There is nothing wrong with Setzer's blog. But when you've read a blog and it's several months old, staring at a brick wall becomes relatively interesting by comparison.
Monday, 7 December 2009
Nonsense from the Heritage Foundation.
“What creates jobs? Entrepreneurs with ideas for new or better ways of doing things who successfully put their business plans into action.” At least this is what creates jobs according to James Sherk and Rea Henderman of the Heritage Foundation. You can almost hear the trumpets playing along with the latter answer to the above question, so as to give a general feeling of uplift and gung-ho.
Trouble is, this is all poppycock. To illustrate, we lay bricks nowadays in pretty much the same way as in Roman times 2,000 years ago. But amazingly there are hundreds of thousands of bricklayers employed in the US, and even more throughout the rest of the world: a complete mystery.
In more general terms, it is a moot point as to whether increased efficiency expands or contracts numbers employed in a particular industry. Obviously “better ways of doing things” cuts costs and hence prices. But whether this results in an expansion in numbers employed depends on the elasticity of demand for the product in question.
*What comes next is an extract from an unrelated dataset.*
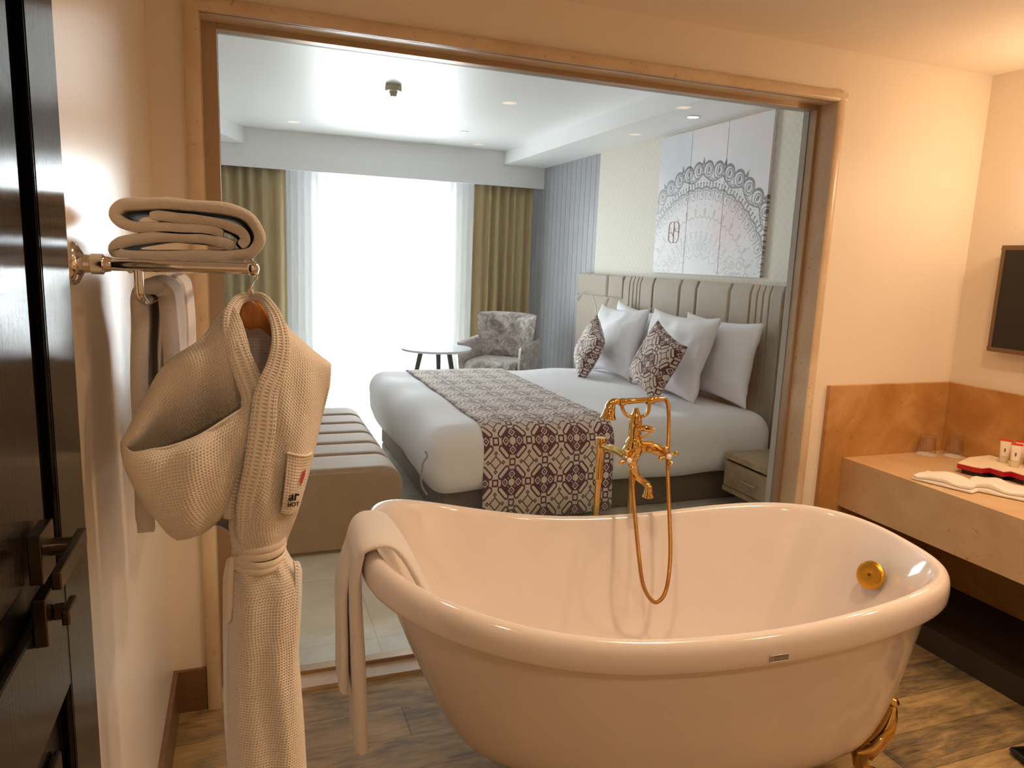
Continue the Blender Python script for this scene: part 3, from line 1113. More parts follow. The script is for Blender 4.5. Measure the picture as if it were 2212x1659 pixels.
def art_mat():
    m = Mt('medallion_print', '#d9d7dc', 0.45)
    x, y, z = m.xyz(m.coord())
    v = m.coord()
    n1 = m.noise(v, 1.6, 4, 0.6, 0.5)
    n2 = m.noise(v, 2.4, 3, 0.5)
    bgc = m.ramp(n1, [(0.35, '#cfd2da'), (0.5, '#dddbdf'), (0.62, '#e2d6d6'), (0.75, '#d5d3da')])
    dy = (art_c[0] - y)
    dz = (z - art_c[1])
    r = ln(dy, dz)
    th = S.m('ARCTAN2', dy, dz)
    rr = r
    inside = rr.lt(1.06)
    ink = None

    def add(k):
        nonlocal ink
        ink = k if ink is None else mx(ink, k)

    def cell(N, ph=0.0):
        a = (th * (N / (2 * pi)) + ph)
        return (a.fr() - 0.5) * (2 * pi / N) * rr      # arc offset within the cell
    t0 = cell(48)
    e = ln(t0, rr - 1.030)
    add(e.lt(0.072) * ln(t0, rr - 1.018).gt(0.060) * rr.gt(1.02))
    add((e - 0.060).abs().lt(0.004))
    add((ln(t0 - 0.010, rr - 1.030) - 0.036).abs().lt(0.0045))
    add(ln(t0 - 0.006, (rr - 1.032) * 0.6).lt(0.014))
    t1 = cell(24, 0.5)
    add((t1.abs() * 3.0 + (rr - 1.085) - 0.05).lt(0.0) * rr.gt(1.07))
    t2 = cell(24, 0.5)
    arch = 0.945 + S.m('POWER', mx(1.0 - t2.abs() / 0.128, 0.0), 1.6) * 0.055
    add((rr - arch).abs().lt(0.0065))
    tick = ((th * (384 / (2 * pi))).fr() - 0.5).abs().lt(0.24)
    add((rr - arch - 0.018).abs().lt(0.008) * tick)
    for N, rad, sz in ((120, 0.957, 0.0045), (144, 0.930, 0.010), (144, 0.912, 0.008)):
        add(ln(cell(N), rr - rad).lt(sz))
    t3 = cell(48)
    sc_ = (t3 * t3) * -4.0 + 0.900
    add((rr - sc_).abs().lt(0.009))
    add((rr - sc_ + 0.021).abs().lt(0.0035))
    t4 = cell(48, 0.5)
    add(ln(t4 - 0.008, (rr - 0.845) * 0.6).lt(0.010))
    add((ln(t4, (rr - 0.845) * 0.8) - 0.032).abs().lt(0.0028))
    add((t4.abs() - 0.052).abs().lt(0.003) * rr.gt(0.80) * rr.lt(0.885))
    add(ln(cell(48), (rr - 0.765) * 0.6).lt(0.006))
    add(ln(cell(36) * 0.7, (rr - 0.715) * 0.35).lt(0.010))
    t5 = cell(72)
    add((rr - (0.662 + t5.abs() * 0.75)).abs().lt(0.007))
    hatch = S.m('SUBTRACT', 1.0, 0.0)
    for sg in (1.0, -1.0):
        q = ((th * (48 / (2 * pi)) + (rr * (8.0 * sg))).fr() - 0.5).abs()
        add(q.lt(0.045) * rr.gt(0.575) * rr.lt(0.645) * 0.6)
    t6 = cell(48)
    rod = 0.006 + S.m('POWER', (rr - 0.537).abs() / 0.028, 2.0) * 0.006
    add(t6.abs().lt(rod) * rr.gt(0.508) * rr.lt(0.567))
    add((ln(cell(48, 0.5) * 1.0, rr - 0.535) - 0.022).abs().lt(0.003) * 0.7)
    add((ln(t6, rr - 0.484) - 0.018).abs().lt(0.004))
    add((cell(48, 0.5).abs() - 0.010).abs().lt(0.004) * rr.gt(0.41) * rr.lt(0.465))
    t8 = cell(24)
    add((rr - (0.395 - t8.abs() * 0.9)).abs().lt(0.005) * rr.gt(0.33))
    # knots in the lower outer corners
    kx = (y / 0.085).fr() - 0.5
    kz = (z / 0.085).fr() - 0.5
    kn = (ln(kx, kz) - 0.33).abs().lt(0.07)
    fade = m.noise(v, 5, 2)
    add(kn * rr.gt(0.44) * rr.lt(0.66) * (dz + (-0.36)).lt(0.0) * dy.abs().gt(0.25) * fade.gt(0.42))
    fadek = mx(mn((rr - 0.55) * 2.6, 1.0), 0.42) * mx(mn(1.1 + dy * 0.6, 1.0), 0.45)
    pink = ln(dy - 0.38, dz - 0.62)
    c1 = m.mix(inside * 0.55, bgc, '#d0d2d5')
    c1 = m.mix(mx(1.0 - pink / 0.28, 0.0) * 0.55, c1, '#d8a9ad')
    blue = ln(dy - 0.05, dz - 0.42)
    c1 = m.mix(mx(1.0 - blue / 0.16, 0.0) * 0.6, c1, '#b9cdd4')
    m.base(m.mix(ink * fadek * 0.85, c1, '#4a444c'))
    return m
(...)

If demand is relatively inelastic, the decline in numbers employed because of the increased efficiency will outweigh any increase in demand resulting from reduced prices.
These two conservative plonkers also tell us that “As long as entrepreneurs remain reluctant to invest, job creation will lag.” Really? So the fact of investing creates jobs? Fascinating.
Why does the fact of investing in a new car plant increase demand for cars? Darned if I know.
To be fair, a lack of investment COULD be a constraint on economic growth in the US once employment levels get near the 2006-7 levels. This is because the US has slightly REDUCED its total stock of physical investments since that date. But just at the moment, there is any amount of idle plant, machinery, factory and office block ready and waiting to be used.